## Begin Dataset excerpts
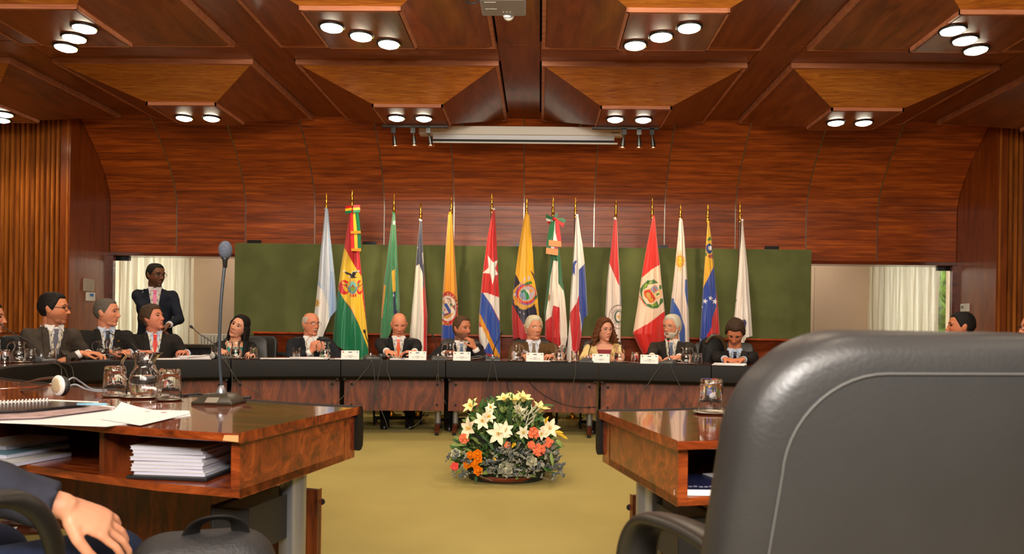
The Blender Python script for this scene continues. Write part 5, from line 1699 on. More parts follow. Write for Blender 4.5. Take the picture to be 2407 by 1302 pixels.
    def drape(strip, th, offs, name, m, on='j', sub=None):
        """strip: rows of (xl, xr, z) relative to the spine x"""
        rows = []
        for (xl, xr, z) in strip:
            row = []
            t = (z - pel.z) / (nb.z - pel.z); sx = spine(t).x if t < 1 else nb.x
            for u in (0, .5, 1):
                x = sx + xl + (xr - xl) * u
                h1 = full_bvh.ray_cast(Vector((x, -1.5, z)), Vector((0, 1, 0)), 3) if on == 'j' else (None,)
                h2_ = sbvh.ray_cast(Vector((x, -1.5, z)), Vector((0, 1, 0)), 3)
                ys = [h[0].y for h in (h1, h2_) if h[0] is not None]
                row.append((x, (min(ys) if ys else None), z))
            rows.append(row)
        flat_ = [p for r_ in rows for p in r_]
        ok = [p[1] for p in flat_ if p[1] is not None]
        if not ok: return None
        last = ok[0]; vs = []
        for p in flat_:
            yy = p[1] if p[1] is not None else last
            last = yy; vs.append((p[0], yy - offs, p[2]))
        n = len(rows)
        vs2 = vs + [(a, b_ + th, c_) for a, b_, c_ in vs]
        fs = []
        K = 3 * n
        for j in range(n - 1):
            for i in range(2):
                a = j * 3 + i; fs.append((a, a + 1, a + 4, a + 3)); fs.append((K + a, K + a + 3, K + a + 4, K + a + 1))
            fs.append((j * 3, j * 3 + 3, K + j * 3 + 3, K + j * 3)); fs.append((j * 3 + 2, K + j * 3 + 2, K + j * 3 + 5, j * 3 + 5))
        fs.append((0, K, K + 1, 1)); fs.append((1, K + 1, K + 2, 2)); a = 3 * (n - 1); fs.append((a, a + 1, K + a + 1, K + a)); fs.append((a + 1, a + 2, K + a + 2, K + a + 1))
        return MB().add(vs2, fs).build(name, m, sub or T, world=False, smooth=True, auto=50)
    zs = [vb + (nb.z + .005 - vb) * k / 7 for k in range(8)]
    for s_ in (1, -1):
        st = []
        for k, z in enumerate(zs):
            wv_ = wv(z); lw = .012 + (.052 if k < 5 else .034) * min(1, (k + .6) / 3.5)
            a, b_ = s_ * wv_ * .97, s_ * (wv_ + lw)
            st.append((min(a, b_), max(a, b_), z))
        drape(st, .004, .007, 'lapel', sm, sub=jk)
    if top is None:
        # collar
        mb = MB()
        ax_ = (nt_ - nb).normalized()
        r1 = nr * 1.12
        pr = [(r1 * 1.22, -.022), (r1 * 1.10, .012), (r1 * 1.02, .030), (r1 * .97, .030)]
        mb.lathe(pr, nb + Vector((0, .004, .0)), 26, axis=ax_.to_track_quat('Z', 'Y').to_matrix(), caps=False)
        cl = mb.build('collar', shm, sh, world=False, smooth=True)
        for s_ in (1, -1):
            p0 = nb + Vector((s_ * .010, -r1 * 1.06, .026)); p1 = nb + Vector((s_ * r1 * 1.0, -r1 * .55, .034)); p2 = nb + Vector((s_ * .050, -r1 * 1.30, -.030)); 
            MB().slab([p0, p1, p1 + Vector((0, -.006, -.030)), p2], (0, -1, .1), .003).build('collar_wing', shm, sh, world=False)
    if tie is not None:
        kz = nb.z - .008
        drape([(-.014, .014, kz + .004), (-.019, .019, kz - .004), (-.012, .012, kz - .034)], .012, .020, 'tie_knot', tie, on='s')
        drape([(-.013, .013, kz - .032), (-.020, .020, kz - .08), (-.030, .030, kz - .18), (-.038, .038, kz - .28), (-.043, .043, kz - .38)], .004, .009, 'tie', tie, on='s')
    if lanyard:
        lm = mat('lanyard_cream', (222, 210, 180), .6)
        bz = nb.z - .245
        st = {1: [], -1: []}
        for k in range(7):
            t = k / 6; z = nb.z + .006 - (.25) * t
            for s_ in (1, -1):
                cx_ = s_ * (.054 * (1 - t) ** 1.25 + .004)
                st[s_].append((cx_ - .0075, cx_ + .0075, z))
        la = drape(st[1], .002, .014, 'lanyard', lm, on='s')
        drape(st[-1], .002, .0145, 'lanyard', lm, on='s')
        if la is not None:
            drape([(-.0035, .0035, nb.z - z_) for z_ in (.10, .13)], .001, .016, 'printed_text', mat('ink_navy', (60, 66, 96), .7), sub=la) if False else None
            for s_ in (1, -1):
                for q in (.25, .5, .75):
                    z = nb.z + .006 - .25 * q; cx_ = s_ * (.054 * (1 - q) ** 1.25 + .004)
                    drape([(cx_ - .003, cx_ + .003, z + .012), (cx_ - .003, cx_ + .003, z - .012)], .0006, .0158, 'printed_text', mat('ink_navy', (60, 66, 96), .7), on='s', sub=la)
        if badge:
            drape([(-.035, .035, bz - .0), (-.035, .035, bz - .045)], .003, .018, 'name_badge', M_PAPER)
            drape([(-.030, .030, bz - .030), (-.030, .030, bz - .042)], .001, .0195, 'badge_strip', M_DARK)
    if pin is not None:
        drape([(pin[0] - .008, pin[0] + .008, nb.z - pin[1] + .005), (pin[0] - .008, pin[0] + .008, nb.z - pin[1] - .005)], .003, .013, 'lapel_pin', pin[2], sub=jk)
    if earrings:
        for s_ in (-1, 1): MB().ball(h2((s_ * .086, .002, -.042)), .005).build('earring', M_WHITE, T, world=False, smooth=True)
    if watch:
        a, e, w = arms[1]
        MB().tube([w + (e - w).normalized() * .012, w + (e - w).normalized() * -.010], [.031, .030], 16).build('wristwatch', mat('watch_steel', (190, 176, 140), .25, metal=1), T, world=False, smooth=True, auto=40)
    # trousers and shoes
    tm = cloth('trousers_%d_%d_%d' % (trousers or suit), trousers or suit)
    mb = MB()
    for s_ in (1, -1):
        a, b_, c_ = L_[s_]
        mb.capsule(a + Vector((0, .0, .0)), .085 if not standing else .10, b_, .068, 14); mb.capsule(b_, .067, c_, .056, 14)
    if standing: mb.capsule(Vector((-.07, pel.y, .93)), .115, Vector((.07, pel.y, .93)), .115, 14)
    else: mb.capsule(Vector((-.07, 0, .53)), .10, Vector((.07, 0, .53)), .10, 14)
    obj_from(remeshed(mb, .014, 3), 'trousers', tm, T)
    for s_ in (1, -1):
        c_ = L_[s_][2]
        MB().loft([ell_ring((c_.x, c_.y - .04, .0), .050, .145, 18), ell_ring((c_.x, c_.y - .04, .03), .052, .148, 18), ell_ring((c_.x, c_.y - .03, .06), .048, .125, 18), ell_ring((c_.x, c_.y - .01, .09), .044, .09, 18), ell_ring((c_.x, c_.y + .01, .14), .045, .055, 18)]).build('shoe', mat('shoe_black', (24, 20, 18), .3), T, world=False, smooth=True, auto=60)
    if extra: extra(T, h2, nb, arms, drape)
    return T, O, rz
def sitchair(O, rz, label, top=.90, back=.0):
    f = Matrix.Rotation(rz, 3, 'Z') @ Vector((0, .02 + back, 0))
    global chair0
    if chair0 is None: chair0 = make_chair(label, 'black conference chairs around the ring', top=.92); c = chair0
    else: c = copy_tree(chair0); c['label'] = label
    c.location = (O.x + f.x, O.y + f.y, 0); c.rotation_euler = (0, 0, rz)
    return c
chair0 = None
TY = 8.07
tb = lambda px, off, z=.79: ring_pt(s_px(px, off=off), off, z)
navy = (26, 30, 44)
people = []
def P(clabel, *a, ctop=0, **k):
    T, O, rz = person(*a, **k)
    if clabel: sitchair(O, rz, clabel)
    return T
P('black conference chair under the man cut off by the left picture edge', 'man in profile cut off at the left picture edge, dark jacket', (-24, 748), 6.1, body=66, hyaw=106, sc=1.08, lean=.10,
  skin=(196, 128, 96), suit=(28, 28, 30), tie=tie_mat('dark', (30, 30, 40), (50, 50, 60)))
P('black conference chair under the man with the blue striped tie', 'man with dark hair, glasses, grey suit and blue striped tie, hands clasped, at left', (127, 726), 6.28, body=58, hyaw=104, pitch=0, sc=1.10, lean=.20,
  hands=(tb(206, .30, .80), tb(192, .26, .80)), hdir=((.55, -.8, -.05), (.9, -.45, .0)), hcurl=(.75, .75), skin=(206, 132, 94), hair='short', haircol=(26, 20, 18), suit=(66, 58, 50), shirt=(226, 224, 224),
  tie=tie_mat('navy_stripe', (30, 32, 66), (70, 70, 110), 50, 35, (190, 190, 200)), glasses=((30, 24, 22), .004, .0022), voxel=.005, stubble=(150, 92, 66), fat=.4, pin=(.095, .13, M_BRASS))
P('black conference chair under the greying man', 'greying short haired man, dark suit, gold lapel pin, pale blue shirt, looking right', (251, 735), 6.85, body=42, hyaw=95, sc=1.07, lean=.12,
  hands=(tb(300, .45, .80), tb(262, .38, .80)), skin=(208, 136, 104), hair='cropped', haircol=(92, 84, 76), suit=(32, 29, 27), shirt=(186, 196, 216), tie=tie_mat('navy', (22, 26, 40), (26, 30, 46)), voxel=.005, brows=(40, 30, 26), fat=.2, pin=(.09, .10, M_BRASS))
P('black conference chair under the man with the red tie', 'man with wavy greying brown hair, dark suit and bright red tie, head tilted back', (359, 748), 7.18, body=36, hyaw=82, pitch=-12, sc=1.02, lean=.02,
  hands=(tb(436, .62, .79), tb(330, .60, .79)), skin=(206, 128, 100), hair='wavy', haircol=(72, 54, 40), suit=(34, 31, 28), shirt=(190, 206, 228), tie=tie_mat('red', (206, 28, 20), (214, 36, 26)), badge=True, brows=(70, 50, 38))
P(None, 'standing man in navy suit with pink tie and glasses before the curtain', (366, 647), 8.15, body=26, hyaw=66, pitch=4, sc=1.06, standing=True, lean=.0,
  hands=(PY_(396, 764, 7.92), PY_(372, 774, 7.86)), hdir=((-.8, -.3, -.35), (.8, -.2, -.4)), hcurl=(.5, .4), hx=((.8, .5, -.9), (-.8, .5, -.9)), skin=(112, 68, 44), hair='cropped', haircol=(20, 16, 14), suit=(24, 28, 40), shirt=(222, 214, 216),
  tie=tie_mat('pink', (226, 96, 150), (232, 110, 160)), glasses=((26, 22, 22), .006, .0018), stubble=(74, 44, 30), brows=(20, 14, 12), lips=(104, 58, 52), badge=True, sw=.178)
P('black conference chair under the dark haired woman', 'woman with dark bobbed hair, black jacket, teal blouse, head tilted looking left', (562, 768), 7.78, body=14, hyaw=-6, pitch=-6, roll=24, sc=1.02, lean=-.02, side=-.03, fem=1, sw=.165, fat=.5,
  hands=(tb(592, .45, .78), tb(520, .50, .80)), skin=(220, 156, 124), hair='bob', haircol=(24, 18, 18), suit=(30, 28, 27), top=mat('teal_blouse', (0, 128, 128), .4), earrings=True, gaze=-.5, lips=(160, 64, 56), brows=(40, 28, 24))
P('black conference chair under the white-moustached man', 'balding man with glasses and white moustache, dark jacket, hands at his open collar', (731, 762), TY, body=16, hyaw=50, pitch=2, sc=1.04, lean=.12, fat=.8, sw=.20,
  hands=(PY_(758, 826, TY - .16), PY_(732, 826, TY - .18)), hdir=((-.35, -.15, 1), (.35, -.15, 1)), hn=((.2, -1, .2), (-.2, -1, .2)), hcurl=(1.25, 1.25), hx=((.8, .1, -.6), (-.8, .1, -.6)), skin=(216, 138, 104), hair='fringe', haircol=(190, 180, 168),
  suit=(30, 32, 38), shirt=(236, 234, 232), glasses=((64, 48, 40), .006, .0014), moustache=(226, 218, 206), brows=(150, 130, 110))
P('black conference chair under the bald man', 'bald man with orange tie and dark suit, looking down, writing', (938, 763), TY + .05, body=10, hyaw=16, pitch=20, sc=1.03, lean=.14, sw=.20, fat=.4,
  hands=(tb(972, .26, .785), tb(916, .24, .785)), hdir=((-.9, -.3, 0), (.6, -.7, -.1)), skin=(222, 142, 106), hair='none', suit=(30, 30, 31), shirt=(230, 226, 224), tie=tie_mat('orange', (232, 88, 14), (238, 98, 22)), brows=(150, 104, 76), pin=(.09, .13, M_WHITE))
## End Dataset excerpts
## Begin Dataset excerpts
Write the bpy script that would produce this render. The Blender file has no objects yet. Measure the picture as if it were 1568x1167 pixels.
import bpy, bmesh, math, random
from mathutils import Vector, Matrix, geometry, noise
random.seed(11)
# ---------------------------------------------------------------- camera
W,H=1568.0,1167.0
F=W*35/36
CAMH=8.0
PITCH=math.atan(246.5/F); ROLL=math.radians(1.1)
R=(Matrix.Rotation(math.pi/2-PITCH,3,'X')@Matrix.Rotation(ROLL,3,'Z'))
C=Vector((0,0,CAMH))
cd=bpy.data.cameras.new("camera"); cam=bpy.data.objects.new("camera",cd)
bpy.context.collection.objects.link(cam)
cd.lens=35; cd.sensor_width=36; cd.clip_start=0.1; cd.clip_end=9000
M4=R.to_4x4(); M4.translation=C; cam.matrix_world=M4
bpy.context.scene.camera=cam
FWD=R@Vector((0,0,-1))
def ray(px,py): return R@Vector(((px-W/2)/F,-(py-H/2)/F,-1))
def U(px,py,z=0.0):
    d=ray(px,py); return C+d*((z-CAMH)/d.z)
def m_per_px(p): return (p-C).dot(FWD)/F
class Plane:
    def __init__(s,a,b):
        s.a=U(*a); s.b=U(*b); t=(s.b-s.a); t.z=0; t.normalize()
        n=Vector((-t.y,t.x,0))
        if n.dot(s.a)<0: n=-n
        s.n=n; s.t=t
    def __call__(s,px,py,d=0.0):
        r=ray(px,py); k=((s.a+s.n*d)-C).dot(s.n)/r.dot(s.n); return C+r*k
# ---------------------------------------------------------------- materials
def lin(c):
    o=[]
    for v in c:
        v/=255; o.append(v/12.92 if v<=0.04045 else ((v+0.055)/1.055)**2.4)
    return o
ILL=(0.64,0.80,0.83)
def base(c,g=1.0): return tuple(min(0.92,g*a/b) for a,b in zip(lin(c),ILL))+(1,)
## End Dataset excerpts
## Begin Dataset excerpts
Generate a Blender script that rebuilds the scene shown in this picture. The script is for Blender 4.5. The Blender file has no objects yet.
## End Dataset excerpts
Stated task » The lines to quote run from the one containing "Write the bpy" to the one containing "def base(c,g=1.0): return". Quote them exactly, with both of those lines, and nothing else.

The answer »
Write the bpy script that would produce this render. The Blender file has no objects yet. Measure the picture as if it were 1568x1167 pixels.
import bpy, bmesh, math, random
from mathutils import Vector, Matrix, geometry, noise
random.seed(11)
# ---------------------------------------------------------------- camera
W,H=1568.0,1167.0
F=W*35/36
CAMH=8.0
PITCH=math.atan(246.5/F); ROLL=math.radians(1.1)
R=(Matrix.Rotation(math.pi/2-PITCH,3,'X')@Matrix.Rotation(ROLL,3,'Z'))
C=Vector((0,0,CAMH))
cd=bpy.data.cameras.new("camera"); cam=bpy.data.objects.new("camera",cd)
bpy.context.collection.objects.link(cam)
cd.lens=35; cd.sensor_width=36; cd.clip_start=0.1; cd.clip_end=9000
M4=R.to_4x4(); M4.translation=C; cam.matrix_world=M4
bpy.context.scene.camera=cam
FWD=R@Vector((0,0,-1))
def ray(px,py): return R@Vector(((px-W/2)/F,-(py-H/2)/F,-1))
def U(px,py,z=0.0):
    d=ray(px,py); return C+d*((z-CAMH)/d.z)
def m_per_px(p): return (p-C).dot(FWD)/F
class Plane:
    def __init__(s,a,b):
        s.a=U(*a); s.b=U(*b); t=(s.b-s.a); t.z=0; t.normalize()
        n=Vector((-t.y,t.x,0))
        if n.dot(s.a)<0: n=-n
        s.n=n; s.t=t
    def __call__(s,px,py,d=0.0):
        r=ray(px,py); k=((s.a+s.n*d)-C).dot(s.n)/r.dot(s.n); return C+r*k
# ---------------------------------------------------------------- materials
def lin(c):
    o=[]
    for v in c:
        v/=255; o.append(v/12.92 if v<=0.04045 else ((v+0.055)/1.055)**2.4)
    return o
ILL=(0.64,0.80,0.83)
def base(c,g=1.0): return tuple(min(0.92,g*a/b) for a,b in zip(lin(c),ILL))+(1,)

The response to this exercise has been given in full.